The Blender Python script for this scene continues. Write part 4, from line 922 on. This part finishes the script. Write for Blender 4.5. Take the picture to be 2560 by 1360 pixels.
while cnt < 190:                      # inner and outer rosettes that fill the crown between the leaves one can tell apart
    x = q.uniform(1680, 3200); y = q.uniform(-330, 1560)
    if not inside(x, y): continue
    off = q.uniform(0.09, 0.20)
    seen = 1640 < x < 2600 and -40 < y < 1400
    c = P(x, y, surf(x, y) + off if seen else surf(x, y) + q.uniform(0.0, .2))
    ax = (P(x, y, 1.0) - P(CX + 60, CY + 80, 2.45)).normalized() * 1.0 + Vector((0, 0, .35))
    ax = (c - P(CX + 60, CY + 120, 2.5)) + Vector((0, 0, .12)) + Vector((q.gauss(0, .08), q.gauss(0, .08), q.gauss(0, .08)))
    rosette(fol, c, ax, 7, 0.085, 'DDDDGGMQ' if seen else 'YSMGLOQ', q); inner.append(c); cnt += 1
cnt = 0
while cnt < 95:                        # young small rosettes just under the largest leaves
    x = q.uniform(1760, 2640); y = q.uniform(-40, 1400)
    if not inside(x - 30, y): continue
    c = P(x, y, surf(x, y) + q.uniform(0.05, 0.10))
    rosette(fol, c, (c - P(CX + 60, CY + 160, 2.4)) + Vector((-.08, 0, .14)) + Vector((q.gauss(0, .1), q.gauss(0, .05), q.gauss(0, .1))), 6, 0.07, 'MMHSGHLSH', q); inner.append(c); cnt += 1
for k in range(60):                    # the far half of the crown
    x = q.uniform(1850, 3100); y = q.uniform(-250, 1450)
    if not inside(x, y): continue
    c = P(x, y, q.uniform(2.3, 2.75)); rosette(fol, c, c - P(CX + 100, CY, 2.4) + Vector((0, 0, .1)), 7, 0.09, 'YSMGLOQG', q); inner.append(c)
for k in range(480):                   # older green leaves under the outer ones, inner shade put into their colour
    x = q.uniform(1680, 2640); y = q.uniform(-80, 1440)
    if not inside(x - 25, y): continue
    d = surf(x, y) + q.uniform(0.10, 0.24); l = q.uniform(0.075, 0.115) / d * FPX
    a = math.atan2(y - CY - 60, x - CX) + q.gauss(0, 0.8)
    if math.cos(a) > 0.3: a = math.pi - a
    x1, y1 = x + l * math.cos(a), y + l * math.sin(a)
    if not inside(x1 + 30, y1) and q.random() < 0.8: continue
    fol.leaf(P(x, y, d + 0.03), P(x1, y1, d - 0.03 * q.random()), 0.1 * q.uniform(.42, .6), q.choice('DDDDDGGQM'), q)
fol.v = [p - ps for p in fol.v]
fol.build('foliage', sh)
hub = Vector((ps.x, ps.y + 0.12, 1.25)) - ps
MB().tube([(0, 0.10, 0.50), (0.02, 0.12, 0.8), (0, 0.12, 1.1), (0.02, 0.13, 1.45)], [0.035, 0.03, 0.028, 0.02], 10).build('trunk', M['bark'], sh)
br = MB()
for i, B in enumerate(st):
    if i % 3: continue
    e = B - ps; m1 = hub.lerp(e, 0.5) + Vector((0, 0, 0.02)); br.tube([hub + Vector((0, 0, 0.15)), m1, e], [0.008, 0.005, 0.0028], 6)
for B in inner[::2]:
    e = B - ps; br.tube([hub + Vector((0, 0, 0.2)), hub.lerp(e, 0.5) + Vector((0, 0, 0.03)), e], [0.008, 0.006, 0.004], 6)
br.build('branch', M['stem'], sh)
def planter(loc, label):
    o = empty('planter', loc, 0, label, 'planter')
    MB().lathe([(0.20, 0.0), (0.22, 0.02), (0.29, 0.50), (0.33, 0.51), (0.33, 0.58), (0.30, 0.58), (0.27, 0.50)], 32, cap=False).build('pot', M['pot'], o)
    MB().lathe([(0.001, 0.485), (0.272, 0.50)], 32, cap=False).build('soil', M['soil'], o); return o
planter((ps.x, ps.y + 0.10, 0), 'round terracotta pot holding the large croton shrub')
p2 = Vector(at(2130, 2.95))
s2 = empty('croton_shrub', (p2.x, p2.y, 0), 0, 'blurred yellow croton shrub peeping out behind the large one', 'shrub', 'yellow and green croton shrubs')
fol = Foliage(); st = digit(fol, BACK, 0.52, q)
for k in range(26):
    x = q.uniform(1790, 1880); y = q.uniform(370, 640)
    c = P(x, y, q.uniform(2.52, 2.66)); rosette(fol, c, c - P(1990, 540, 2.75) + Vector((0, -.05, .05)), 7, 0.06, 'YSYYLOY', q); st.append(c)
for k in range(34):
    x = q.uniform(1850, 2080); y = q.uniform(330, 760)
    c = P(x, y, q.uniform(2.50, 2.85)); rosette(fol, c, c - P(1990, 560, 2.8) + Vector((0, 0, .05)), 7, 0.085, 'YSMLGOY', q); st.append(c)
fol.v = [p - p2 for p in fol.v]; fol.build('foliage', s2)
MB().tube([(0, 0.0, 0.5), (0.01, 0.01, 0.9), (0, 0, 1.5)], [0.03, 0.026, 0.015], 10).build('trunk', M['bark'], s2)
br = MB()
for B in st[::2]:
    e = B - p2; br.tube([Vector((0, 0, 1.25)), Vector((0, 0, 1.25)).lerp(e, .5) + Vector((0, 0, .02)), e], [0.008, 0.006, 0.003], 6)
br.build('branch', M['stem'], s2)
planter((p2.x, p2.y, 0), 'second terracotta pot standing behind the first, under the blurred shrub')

_ _ _

- **The request**: Wherever the word "inside" occurs in a line of the listing, copy that line.

- **Task response**:
    if not inside(x, y): continue
    if not inside(x - 30, y): continue
    if not inside(x, y): continue
    if not inside(x - 25, y): continue
    if not inside(x1 + 30, y1) and q.random() < 0.8: continue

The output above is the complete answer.